* Data provided
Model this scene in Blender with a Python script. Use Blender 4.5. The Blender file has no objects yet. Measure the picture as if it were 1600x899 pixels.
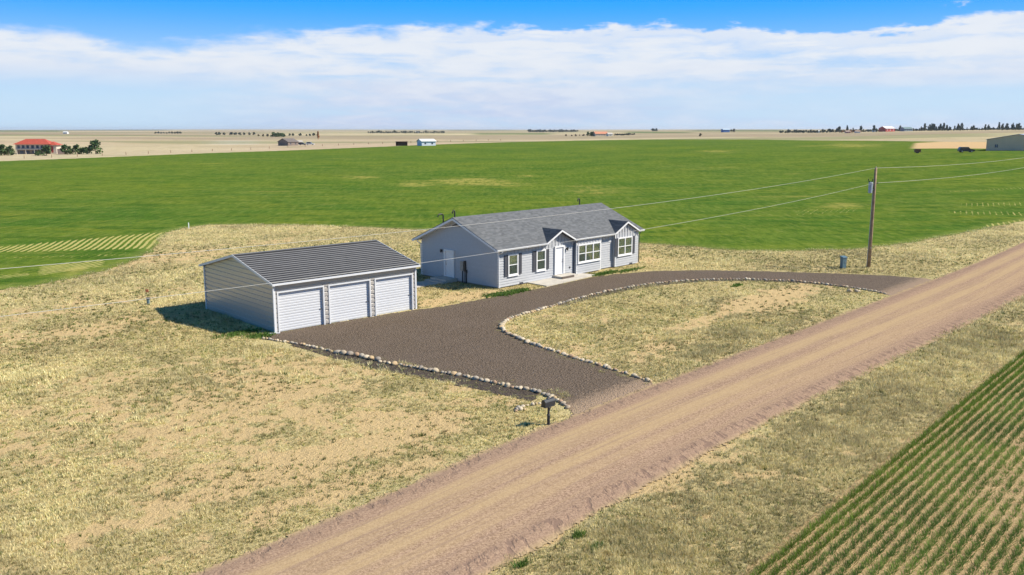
import bpy, math, random
import numpy as np
from math import radians as R, sin, cos, pi
random.seed(7); RNG = np.random.default_rng(11)
SC = bpy.context.scene; COL = SC.collection

# ------------------------------------------------------------------ camera
FPX = 1345.0; CAMH = 12.0; PITCH = math.atan(247 / FPX)
cam_d = bpy.data.cameras.new('camera'); cam = bpy.data.objects.new('camera', cam_d); COL.objects.link(cam)
cam.location = (0, 0, CAMH); cam.rotation_euler = (pi / 2 - PITCH, 0, 0)
cam_d.sensor_width = 36; cam_d.lens = 36 * FPX / 1600; cam_d.clip_start = 0.5; cam_d.clip_end = 90000
SC.camera = cam
# ------------------------------------------------------------------ light
SUN_AZ = R(91.5); SUN_EL = R(43)             # azimuth clockwise from +Y
S = bpy.data.lights.new('sun', 'SUN'); S.energy = 5.0; S.angle = R(0.55); S.color = (1, 0.925, 0.80)
so = bpy.data.objects.new('sun', S); COL.objects.link(so)
so.rotation_euler = (pi / 2 - SUN_EL, 0, pi - SUN_AZ); so.location = (40, 0, 60)
SC.view_settings.view_transform = 'Standard'; SC.view_settings.look = 'None'
SC.view_settings.exposure = 0.66; SC.view_settings.gamma = 1; SC.view_settings.use_curve_mapping = False


class NT:
    """tiny node-tree helper"""
    def __init__(s, tree): s.t = tree; s.t.nodes.clear()
    def n(s, typ, ins=None, **kw):
        nd = s.t.nodes.new(typ)
        for k, v in kw.items(): setattr(nd, k, v)
        if ins:
            for k, v in ins.items(): s.set(nd, k, v)
        return nd
    def set(s, nd, k, v):
        sock = nd.inputs[k]
        if isinstance(v, bpy.types.NodeSocket): s.t.links.new(v, sock)
        elif isinstance(v, bpy.types.Node): s.t.links.new(v.outputs[0], sock)
        else: sock.default_value = v
    def math(s, op, a, b=0.0, c=0.0, clamp=False):
        nd = s.t.nodes.new('ShaderNodeMath'); nd.operation = op; nd.use_clamp = clamp
        s.set(nd, 0, a); s.set(nd, 1, b); s.set(nd, 2, c); return nd.outputs[0]
    def mix(s, fac, a, b, blend='MIX'):
        nd = s.t.nodes.new('ShaderNodeMix'); nd.data_type = 'RGBA'; nd.blend_type = blend
        s.set(nd, 'Factor', fac)
        for i, v in ((6, a), (7, b)):
            if isinstance(v, tuple) and len(v) == 3: v = (*v, 1)
            s.set(nd, i, v)
        return nd.outputs[2]
    def ss(s, x, lo, hi, a=0.0, b=1.0):
        nd = s.t.nodes.new('ShaderNodeMapRange'); nd.interpolation_type = 'SMOOTHSTEP'
        for k, v in zip(range(5), (x, lo, hi, a, b)): s.set(nd, k, v)
        return nd.outputs[0]
    def noise(s, vec, scale, detail=3, rough=0.55, dist=0.0, out=0):
        nd = s.n('ShaderNodeTexNoise', {'Scale': scale, 'Detail': detail, 'Roughness': rough, 'Distortion': dist})
        if vec is not None: s.set(nd, 'Vector', vec)
        return nd.outputs[out]
    def mapping(s, vec, scale=(1, 1, 1), rot=(0, 0, 0), loc=(0, 0, 0)):
        return s.n('ShaderNodeMapping', {'Vector': vec, 'Scale': scale, 'Rotation': rot, 'Location': loc}).outputs[0]


# ------------------------------------------------------------------ world
W = bpy.data.worlds.new('World'); SC.world = W; W.use_nodes = True
n = NT(W.node_tree)
gen = n.n('ShaderNodeTexCoord').outputs['Generated']
sep = n.n('ShaderNodeSeparateXYZ', {0: gen}); X, Y, Z = sep.outputs
az = n.math('ARCTAN2', X, Y)
zc = n.math('MAXIMUM', Z, 0.002)
zup = n.math('MULTIPLY_ADD', zc, 3.6, 0.10)
sky = n.n('ShaderNodeTexSky', sky_type='NISHITA', sun_disc=False, sun_elevation=SUN_EL, sun_rotation=SUN_AZ,
          altitude=1600, air_density=1.0, dust_density=0.4, ozone_density=3.0)
vec = n.n('ShaderNodeCombineXYZ', {0: X, 1: Y, 2: zup})
vn = n.n('ShaderNodeVectorMath', {0: vec}, operation='NORMALIZE')
n.set(sky, 'Vector', vn.outputs[0])
blue = n.mix(n.ss(Z, 0.02, 0.15), (8.6, 11.6, 14.4), (0.35, 6.0, 16.0))     # pale low air -> saturated blue
skyc = n.mix(n.ss(Z, 0.15, 0.9, 1.0, 0.0), sky.outputs[0], blue)
cv = n.n('ShaderNodeFloatCurve')                                       # height of the cloud bank's top round the horizon
cur = cv.mapping.curves[0]
pts = [(-1.0, .088), (-.537, .096), (-.46, .098), (-.40, .082), (-.33, .094), (-.22, .104), (-.08, .113), (.07, .112), (.15, .116), (.35, .101), (.45, .106), (.51, .112), (1.0, .115)]
while len(cur.points) < len(pts): cur.points.new(0.5, 0.5)
for p_, (a_, b_) in zip(cur.points, pts): p_.location = ((a_ + 1) / 2, b_ * 5)
cv.mapping.update()
n.set(cv, 'Value', n.math('MULTIPLY_ADD', az, 0.5, 0.5, clamp=True))
top = n.math('MULTIPLY', cv.outputs[0], 0.2)
cvec = n.n('ShaderNodeCombineXYZ', {0: n.math('MULTIPLY', az, 9.0), 1: n.math('MULTIPLY', Z, 42.0), 2: n.math('MULTIPLY', az, 1.7)}).outputs[0]
cvec2 = n.n('ShaderNodeCombineXYZ', {0: n.math('MULTIPLY', az, 3.0), 1: n.math('MULTIPLY', Z, 55.0), 2: 0.0}).outputs[0]
n1 = n.noise(cvec, 1.9, 7, 0.58, 0.3)
n3 = n.noise(n.n('ShaderNodeCombineXYZ', {0: n.math('MULTIPLY', az, 30.0), 1: n.math('MULTIPLY', Z, 60.0), 2: 3.0}).outputs[0], 1.3, 6, 0.6)
n2 = n.noise(cvec2, 0.75, 5, 0.55, 0.3)
edge = n.math('ADD', n.math('SUBTRACT', top, Z), n.math('ADD', n.math('MULTIPLY', n.math('SUBTRACT', n1, 0.5), 0.035), n.math('MULTIPLY', n.math('SUBTRACT', n3, 0.5), 0.018)))
cover = n.ss(edge, n.ss(az, -.3, .1, -.008, -.002), n.ss(az, -.3, .1, .015, .006))
wisp = n.ss(n.math('ADD', n2, n.math('MULTIPLY', n.math('SUBTRACT', n1, 0.5), 0.5)), 0.26, 0.56, 0.22, 1.0)
leftclear = n.math('MULTIPLY', n.ss(az, -0.15, -0.42), n.ss(Z, 0.07, 0.035))
wisp = n.math('MULTIPLY', wisp, n.math('SUBTRACT', 1.0, n.math('MULTIPLY', leftclear, 0.9)))
rightband = n.math('MULTIPLY', n.ss(az, 0.0, 0.35), n.math('MULTIPLY', n.ss(Z, 0.0, 0.018), n.ss(Z, 0.065, 0.028)))
wisp = n.math('MULTIPLY', wisp, n.math('SUBTRACT', 1.0, n.math('MULTIPLY', rightband, 0.75)))
cover = n.math('MULTIPLY', cover, n.math('MAXIMUM', wisp, n.ss(edge, 0.035, 0.008, 0.0, 0.9)))
ccol = n.mix(n.ss(Z, 0.01, 0.085), (7.8, 9.3, 13.0), (12.2, 12.8, 13.8))
ccol = n.mix(n.ss(n1, 0.3, 0.7), ccol, n.mix(0.45, ccol, (13.8, 14.0, 14.3)))
fin = n.mix(n.math('MULTIPLY', cover, 0.93), skyc, ccol)
# small stray cloud scrap in the blue, high on the right
d1 = n.math('ADD', n.math('POWER', n.math('MULTIPLY', n.math('SUBTRACT', az, 0.463), 60.0), 2.0), n.math('POWER', n.math('MULTIPLY', n.math('SUBTRACT', Z, 0.121), 220.0), 2.0))
scrap = n.math('MULTIPLY', n.ss(d1, 1.3, 0.1), n.ss(n3, 0.46, 0.62))
fin = n.mix(n.math('MULTIPLY', scrap, 0.7), fin, (12, 12.4, 13))
bg = n.n('ShaderNodeBackground', {'Color': fin, 'Strength': 0.042})
n.n('ShaderNodeOutputWorld', {'Surface': bg.outputs[0]})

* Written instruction
Pictures stay out. Repeat only the lines from the beginning of the data through the line that has "SC.view_settings.exposure = 0.66;".

* Result
Model this scene in Blender with a Python script. Use Blender 4.5. The Blender file has no objects yet. Measure the picture as if it were 1600x899 pixels.
import bpy, math, random
import numpy as np
from math import radians as R, sin, cos, pi
random.seed(7); RNG = np.random.default_rng(11)
SC = bpy.context.scene; COL = SC.collection

# ------------------------------------------------------------------ camera
FPX = 1345.0; CAMH = 12.0; PITCH = math.atan(247 / FPX)
cam_d = bpy.data.cameras.new('camera'); cam = bpy.data.objects.new('camera', cam_d); COL.objects.link(cam)
cam.location = (0, 0, CAMH); cam.rotation_euler = (pi / 2 - PITCH, 0, 0)
cam_d.sensor_width = 36; cam_d.lens = 36 * FPX / 1600; cam_d.clip_start = 0.5; cam_d.clip_end = 90000
SC.camera = cam
# ------------------------------------------------------------------ light
SUN_AZ = R(91.5); SUN_EL = R(43)             # azimuth clockwise from +Y
S = bpy.data.lights.new('sun', 'SUN'); S.energy = 5.0; S.angle = R(0.55); S.color = (1, 0.925, 0.80)
so = bpy.data.objects.new('sun', S); COL.objects.link(so)
so.rotation_euler = (pi / 2 - SUN_EL, 0, pi - SUN_AZ); so.location = (40, 0, 60)
SC.view_settings.view_transform = 'Standard'; SC.view_settings.look = 'None'
SC.view_settings.exposure = 0.66; SC.view_settings.gamma = 1; SC.view_settings.use_curve_mapping = False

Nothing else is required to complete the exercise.